Futbol sanki sadece erkeklerin ve oğlan çocuklarının sporu gibi algılanıyor. Kulüpler, eğitimler, bilimsel çalışmalar ve hatta galerilerdeki futbol konulu sergilerin odağında hep erkekler var. Heykelleri yapılan, resimleri yapılan, dergilerde fotoğraflarına yer verilen hep erkekler. Futbol erkekler için bir meslek, ama kadınlar için durum böyle değil. Futbola katılımdan antrenör olmaya, futbolun her alanında daha az temsil ediliyorlar ve süreklileşmiş bir ayrımcılık var.
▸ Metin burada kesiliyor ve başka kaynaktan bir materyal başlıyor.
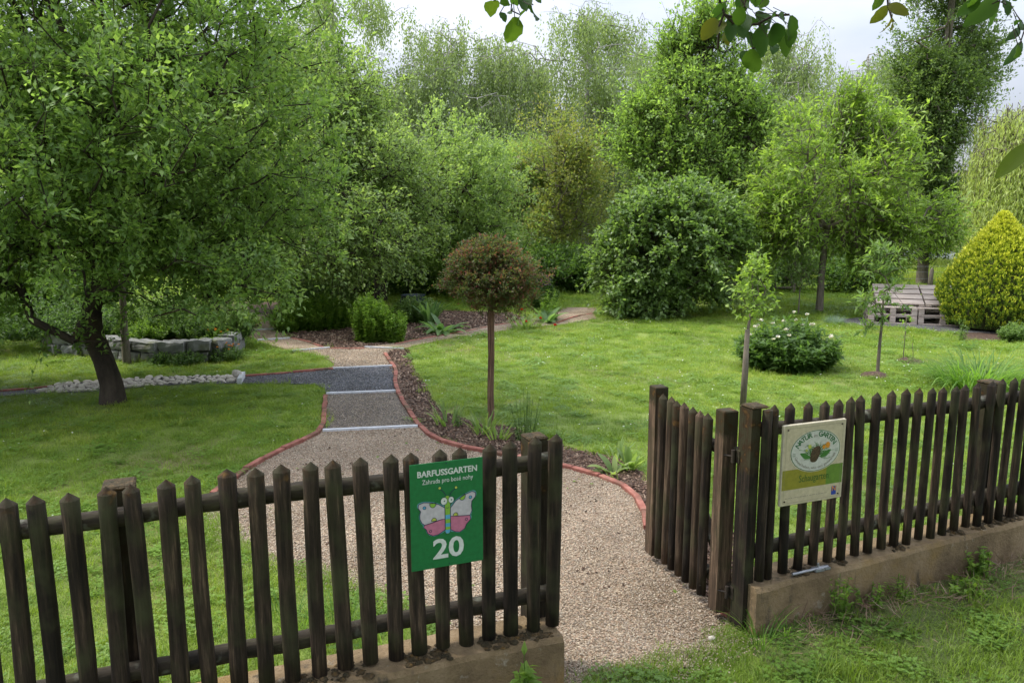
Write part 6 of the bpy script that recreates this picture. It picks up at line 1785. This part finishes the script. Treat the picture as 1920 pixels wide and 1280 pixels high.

Kadınlar futbolu hep oynadılar, futbolun hep içindeydiler ama sürekli kadın düşmanlığıyla karşılaştılar. Bu tüm dünyada böyle. Yine de kadınlar dediğim gibi bireysel ya da takım olarak hep mücadele ettiler. 2019 Dünya Kupası'nı izleyenler hatırlar, Amerika kadın futbol takımı eşit işe eşit ücret mücadelesi verdi çünkü milli takım düzeyinde erkeklerden daha çok başarıları olmalarına rağmen daha kötü koşullara maruz kalıyorlardı. İşte tüm bunlar sergideki esirlerin dayandığı konular.

• Son olarak eklemek istedikleriniz nelerdir?

Hayat kısa. Sevgi aşk kadar insanı besleyen birşey yok. Ben bu resimleri aşk ile yaptım, derin bir nefes aldım. Keşke herkes böyle bir alan bulabilse. İstanbul Sözleşmesi'nin iptalinin konuşulduğu bugünlerde, kadın cinayetleri devam ediyor, canımız yanıyor, kadınlara yönelik ayrımcılık derinleşiyor. Nefes alabilmenin ve dayanışmanın yollarını arıyoruz... Sergiye bekleriz.